And now Eleven Labs has asserted it against the voice-actor plaintiffs in Vacker v. Eleven Labs.

Article III of the U.S. Constitution requires that a plaintiff have suffered a concrete, particularized injury before they have standing in a federal court. For more on the Supreme Court’s fairly restrictive view of injury in fact, see Transunion LLC v. Ramirez, in which the Court held that asserting a statutory violation of the Fair Credit Reporting Act did not itself constitute an injury under Article III. In the Raw Story Media decision, Judge McMahon applied that reasoning to the violation of the DMCA’s removal of copyright management information from copies of copyrighted works. The removal of CMI did not have a “close historical or common-law analogue for their asserted injury.” Plaintiffs needed to allege something more, such as the dissemination of the altered copies to the public. Removal absent dissemination was simply not enough for an Article III injury.

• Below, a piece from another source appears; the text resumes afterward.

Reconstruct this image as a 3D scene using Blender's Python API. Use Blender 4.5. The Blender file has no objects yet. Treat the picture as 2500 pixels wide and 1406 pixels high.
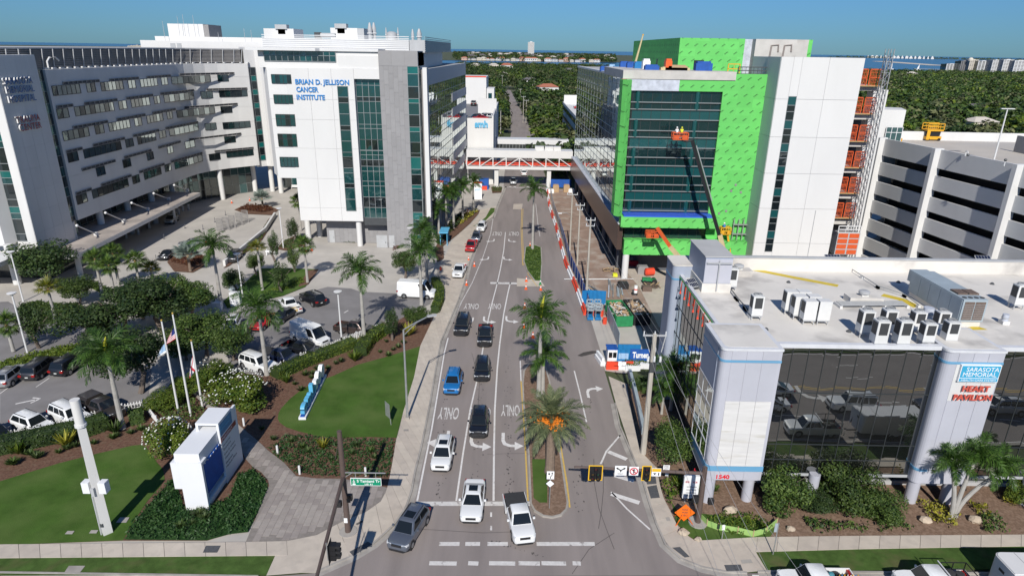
import bpy,math,random
from math import cos,sin
from mathutils import Vector,Matrix
V=Vector
random.seed(7)
R=math.radians
D=bpy.data
SC=bpy.context.scene
COL=SC.collection
# -- camera
CAM_H,CAM_F,PITCH,ROLL=36.0,1580.0,20.2,0.9
cam_d=D.cameras.new('camera');cam=D.objects.new('camera',cam_d);COL.objects.link(cam)
cam_d.sensor_width=36.0;cam_d.lens=CAM_F/2500*36.0
cam_d.clip_start=0.5;cam_d.clip_end=90000
_p,_r=R(PITCH),R(ROLL)
FWD=V((0,cos(_p),-sin(_p)))
_rt=V((1,0,0));_up=_rt.cross(FWD)
RGT=cos(_r)*_rt+sin(_r)*_up
UPV=-sin(_r)*_rt+cos(_r)*_up
EYE=V((0,0,CAM_H))
cam.matrix_world=Matrix(((RGT.x,UPV.x,-FWD.x,EYE.x),(RGT.y,UPV.y,-FWD.y,EYE.y),(RGT.z,UPV.z,-FWD.z,EYE.z),(0,0,0,1)))
SC.camera=cam
# -- sky, sun, exposure
SUN_EL,SUN_AZ=37.0,2.6
W=D.worlds.new('World');SC.world=W;W.use_nodes=True
wn=W.node_tree.nodes;wl=W.node_tree.links;wn.clear()
sky=wn.new('ShaderNodeTexSky');sky.sky_type='NISHITA';sky.sun_disc=False
sky.sun_elevation=R(SUN_EL);sky.sun_rotation=R(180+SUN_AZ)
sky.altitude=200;sky.air_density=1.0;sky.dust_density=0.1;sky.ozone_density=4.0
tint=wn.new('ShaderNodeMixRGB');tint.blend_type='MULTIPLY';tint.inputs[0].default_value=1.0
wtc=wn.new('ShaderNodeTexCoord');wsp=wn.new('ShaderNodeSeparateXYZ');wrp=wn.new('ShaderNodeValToRGB');wre=wrp.color_ramp.elements
wre[0].position=0.0;wre[0].color=(0.205,0.42,0.70,1);wre[1].position=0.5;wre[1].color=(0.50,0.70,0.92,1);_e=wre.new(0.09);_e.color=(0.31,0.55,0.84,1)
wl.new(wtc.outputs['Generated'],wsp.inputs[0]);wl.new(wsp.outputs[2],wrp.inputs[0]);wl.new(wrp.outputs[0],tint.inputs[2])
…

Eleven Labs even goes to the lengths of seeking attorneys’ fees from the plaintiff under N.Y. law’s Anti-SLAPP. According to Eleven Labs, “a defendant in an action involving ‘public … participation’ “shall” be awarded its “costs and attorney’s fees” upon a demonstration that the action “was commenced or continued without a substantial basis in fact and law.” N.Y. Civ. R. L. § 70-a(1).